Alfre Woodard has a midlife crisis, takes a bus trip to Montana, is befriended by a fat butch truck driver, and shacks up with Adam Beach after they argue about whether people want fancy or plain eggs: what's not to love? Well, maybe the thing where Juanita gets to go on a Very Special Spiritual Journey at a local powwow, or when she ameliorates a military veteran's survival-guilt-induced alcohol problem after family and community members have failed. But whatever, this movie is not concerned about being complex or deep. Co-starring Blair Underwood as Blair Underwood.

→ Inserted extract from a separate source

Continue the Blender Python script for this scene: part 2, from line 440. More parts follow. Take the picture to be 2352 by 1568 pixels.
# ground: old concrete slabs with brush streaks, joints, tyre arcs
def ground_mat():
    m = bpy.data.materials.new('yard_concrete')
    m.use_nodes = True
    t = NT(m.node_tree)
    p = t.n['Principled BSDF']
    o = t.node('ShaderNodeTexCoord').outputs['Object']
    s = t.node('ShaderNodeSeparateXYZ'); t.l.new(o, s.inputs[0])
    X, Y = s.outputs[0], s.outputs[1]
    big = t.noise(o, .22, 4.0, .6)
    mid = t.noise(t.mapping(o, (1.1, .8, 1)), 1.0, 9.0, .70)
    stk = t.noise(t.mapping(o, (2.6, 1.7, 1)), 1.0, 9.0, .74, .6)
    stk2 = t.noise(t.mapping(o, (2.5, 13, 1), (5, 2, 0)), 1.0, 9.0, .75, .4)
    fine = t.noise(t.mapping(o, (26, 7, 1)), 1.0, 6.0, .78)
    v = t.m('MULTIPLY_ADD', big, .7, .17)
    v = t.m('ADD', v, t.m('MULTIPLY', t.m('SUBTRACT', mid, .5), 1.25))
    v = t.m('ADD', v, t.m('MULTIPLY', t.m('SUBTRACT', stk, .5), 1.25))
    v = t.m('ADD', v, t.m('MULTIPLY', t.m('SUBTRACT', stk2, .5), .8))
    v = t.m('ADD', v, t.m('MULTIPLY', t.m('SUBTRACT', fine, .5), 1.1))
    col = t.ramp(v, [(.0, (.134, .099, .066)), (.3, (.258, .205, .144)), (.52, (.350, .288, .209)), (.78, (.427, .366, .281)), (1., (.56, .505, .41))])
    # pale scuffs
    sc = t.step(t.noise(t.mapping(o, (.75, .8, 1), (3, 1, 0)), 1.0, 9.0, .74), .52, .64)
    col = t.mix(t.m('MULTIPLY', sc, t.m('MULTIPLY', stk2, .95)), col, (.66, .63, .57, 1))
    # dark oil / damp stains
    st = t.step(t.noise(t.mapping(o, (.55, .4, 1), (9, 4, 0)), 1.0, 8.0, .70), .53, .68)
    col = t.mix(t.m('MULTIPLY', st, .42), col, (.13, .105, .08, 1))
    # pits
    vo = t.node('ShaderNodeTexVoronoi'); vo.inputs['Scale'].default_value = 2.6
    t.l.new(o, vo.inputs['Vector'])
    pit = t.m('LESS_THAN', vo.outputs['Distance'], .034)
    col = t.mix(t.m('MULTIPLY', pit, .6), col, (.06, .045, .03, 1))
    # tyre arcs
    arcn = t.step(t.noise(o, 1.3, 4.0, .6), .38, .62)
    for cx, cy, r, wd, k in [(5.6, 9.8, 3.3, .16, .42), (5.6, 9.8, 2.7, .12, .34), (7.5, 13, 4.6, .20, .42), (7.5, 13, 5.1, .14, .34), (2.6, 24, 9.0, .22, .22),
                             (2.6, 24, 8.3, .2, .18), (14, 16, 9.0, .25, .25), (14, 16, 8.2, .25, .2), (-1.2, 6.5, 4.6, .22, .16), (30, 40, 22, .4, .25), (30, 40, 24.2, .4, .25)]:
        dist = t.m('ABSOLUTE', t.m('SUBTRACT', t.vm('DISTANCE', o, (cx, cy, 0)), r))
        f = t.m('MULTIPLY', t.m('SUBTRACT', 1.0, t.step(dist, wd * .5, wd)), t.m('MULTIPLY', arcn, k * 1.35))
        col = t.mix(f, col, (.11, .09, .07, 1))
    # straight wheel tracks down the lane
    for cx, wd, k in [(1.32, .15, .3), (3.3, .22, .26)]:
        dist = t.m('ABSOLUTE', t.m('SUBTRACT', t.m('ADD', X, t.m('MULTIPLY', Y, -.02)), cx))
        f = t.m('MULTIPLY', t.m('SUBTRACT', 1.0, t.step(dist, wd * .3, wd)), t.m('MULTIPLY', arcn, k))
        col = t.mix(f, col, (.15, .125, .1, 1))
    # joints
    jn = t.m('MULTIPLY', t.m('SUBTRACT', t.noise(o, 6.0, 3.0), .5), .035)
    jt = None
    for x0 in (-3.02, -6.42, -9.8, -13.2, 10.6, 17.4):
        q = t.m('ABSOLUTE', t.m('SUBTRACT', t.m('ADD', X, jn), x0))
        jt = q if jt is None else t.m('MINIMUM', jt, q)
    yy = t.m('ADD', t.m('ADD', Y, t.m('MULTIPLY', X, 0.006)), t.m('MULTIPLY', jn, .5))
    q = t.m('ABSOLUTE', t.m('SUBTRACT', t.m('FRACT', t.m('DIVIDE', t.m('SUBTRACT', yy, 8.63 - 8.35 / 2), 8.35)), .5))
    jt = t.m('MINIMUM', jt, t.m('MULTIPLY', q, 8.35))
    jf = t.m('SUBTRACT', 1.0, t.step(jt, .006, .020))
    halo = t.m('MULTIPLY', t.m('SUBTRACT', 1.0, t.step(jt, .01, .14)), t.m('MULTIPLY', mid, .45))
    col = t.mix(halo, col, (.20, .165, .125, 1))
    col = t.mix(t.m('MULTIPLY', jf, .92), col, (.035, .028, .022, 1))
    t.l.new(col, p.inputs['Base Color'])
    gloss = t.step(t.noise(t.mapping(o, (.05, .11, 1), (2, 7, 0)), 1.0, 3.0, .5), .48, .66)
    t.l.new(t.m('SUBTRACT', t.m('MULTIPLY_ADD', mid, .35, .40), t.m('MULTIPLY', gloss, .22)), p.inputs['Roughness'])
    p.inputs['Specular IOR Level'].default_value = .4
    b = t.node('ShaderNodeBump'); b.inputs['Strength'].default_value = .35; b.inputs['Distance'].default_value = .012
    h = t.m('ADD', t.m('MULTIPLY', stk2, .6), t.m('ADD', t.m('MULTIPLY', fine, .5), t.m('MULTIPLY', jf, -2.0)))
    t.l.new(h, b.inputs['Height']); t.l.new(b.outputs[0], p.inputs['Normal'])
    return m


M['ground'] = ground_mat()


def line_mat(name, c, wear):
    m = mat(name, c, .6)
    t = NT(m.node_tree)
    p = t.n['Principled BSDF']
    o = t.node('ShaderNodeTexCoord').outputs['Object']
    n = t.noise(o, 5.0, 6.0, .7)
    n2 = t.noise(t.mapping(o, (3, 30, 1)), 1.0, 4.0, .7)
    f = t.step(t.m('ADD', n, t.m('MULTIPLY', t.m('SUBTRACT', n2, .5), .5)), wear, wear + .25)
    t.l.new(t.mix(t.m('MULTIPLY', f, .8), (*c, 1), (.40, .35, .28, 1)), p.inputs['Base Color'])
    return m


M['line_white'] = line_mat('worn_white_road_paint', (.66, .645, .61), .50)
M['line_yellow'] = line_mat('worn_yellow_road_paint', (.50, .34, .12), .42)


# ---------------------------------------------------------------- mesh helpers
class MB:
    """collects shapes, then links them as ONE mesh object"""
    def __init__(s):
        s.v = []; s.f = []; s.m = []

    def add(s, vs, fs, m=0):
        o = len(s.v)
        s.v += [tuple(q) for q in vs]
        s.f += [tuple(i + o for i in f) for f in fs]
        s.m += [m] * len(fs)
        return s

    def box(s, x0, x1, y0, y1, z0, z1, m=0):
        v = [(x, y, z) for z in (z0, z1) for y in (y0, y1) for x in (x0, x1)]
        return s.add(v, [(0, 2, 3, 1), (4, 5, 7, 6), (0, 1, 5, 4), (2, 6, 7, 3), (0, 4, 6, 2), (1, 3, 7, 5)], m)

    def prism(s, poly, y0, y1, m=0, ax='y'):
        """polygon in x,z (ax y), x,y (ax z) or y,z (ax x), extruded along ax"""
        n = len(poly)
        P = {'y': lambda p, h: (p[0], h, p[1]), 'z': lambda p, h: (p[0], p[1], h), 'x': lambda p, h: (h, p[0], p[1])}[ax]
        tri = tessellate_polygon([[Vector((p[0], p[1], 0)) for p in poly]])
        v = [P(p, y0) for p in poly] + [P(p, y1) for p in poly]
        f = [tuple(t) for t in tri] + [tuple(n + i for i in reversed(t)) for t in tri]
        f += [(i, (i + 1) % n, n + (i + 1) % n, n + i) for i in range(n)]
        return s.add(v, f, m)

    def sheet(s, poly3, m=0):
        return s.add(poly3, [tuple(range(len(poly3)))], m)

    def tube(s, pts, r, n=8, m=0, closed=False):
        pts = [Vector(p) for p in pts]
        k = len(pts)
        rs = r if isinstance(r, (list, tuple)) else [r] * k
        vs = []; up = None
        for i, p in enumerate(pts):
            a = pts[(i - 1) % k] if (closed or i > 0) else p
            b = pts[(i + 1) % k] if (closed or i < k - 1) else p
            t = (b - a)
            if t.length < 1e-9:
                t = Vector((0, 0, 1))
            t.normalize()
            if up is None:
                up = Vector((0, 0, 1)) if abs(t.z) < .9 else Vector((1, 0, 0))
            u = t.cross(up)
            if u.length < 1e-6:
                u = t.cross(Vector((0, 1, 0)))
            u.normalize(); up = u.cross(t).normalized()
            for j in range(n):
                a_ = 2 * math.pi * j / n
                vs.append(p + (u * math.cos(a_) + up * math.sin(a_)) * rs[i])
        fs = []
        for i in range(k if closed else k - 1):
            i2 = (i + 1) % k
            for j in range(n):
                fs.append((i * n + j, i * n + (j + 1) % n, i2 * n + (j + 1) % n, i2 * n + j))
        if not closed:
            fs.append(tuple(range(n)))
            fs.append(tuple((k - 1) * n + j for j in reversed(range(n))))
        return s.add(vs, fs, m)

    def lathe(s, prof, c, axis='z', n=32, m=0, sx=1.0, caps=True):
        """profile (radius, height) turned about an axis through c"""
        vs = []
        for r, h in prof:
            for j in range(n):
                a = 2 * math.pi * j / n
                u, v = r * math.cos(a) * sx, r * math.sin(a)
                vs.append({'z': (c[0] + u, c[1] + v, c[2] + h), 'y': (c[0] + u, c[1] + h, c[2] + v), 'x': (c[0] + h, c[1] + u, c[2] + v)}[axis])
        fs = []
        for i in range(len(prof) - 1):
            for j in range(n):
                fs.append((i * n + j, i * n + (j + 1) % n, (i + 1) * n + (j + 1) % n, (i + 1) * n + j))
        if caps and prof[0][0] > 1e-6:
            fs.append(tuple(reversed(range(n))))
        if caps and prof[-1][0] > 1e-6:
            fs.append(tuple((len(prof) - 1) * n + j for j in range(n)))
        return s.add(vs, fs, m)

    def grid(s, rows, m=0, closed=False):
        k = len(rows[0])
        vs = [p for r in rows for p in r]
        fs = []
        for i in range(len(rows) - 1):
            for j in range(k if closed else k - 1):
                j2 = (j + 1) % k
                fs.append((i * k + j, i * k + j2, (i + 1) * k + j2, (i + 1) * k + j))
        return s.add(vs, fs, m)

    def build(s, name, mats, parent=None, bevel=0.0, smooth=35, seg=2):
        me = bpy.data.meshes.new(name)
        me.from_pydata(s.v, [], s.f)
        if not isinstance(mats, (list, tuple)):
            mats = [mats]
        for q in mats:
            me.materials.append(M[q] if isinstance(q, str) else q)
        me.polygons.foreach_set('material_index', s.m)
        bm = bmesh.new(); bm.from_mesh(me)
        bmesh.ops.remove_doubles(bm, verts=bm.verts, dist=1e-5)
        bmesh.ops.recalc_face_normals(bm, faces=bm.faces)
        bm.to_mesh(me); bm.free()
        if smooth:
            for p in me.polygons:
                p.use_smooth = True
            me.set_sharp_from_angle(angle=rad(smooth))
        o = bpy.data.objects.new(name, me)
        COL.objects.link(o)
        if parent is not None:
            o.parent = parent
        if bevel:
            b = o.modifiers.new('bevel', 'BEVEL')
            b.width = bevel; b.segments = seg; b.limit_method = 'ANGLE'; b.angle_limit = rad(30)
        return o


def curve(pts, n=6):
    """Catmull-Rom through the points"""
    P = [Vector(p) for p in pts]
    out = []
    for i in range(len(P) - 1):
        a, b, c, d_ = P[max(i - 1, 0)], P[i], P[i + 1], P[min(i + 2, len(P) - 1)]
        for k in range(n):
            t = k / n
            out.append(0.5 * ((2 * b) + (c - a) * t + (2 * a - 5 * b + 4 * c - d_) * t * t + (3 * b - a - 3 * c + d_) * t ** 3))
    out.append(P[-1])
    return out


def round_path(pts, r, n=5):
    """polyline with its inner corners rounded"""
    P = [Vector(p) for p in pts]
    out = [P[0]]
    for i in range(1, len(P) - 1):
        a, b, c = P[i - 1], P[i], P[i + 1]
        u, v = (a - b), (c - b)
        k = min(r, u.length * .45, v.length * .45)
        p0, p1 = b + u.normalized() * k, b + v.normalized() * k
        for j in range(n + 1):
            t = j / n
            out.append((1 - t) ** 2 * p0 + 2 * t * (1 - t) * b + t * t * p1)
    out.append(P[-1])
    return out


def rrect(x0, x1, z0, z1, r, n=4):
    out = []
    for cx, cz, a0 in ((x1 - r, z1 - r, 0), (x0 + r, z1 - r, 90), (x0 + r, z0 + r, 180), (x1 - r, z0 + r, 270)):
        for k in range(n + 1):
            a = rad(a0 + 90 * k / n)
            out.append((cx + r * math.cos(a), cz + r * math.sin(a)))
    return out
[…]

Rhymes for Young Ghouls (2013)

I'd put off watching this for years because it sounded scary: zombies in a residential school, a girl wearing a hoodie and a gas mask, that sort of thing. There is a zombie, sort of, but the story turns out to be about a different sort of horror: the everyday kind, where poverty and depression and substance use and institutionalized racism and abusive religious organizations and police corruption combine to make life extremely hard. So, all the warnings, but it's as good as people say.

The movie I'd thought this one was going to be like, Older Than America, about the ghosts of children killed in a residential school, was more traditionally scary, but also more… template-y? Had more genre markers, maybe.

Starring Devery Jacobs, last reviewed in The Sun at Midnight and last spotted in the second season of American Gods. See Indian Country Today interview.


Pottersville (2017)

Michael Shannon accidentally becomes Bigfoot, a monster-chase reality TV crew shows up in town, and there are furries in the woods. A modern Christmas classic. I want to vid this movie just to make people go "WTF?"


Christopher Robin (2018)

I don't know how to feel about this live-action/CG follow-up to the Winnie the Pooh stories in which Ewan McGregor as Christopher Robin plays a role like Robin Williams' in Hook, all grown up and having lost his way. IDK, IDK. It's strange. Piglet looks amazing. Eeyore is funny. The main plot involves post-war luggage marketing.


The Blob (1958) ♥

A B-movie classic that is more about the pop culture invention of the American teenager than the blob, although the blob is fabulous. Why won't the adults listen to the teens when the townspeople's lives are on the line??? Featuring a super catchy title song by Burt Bacharach.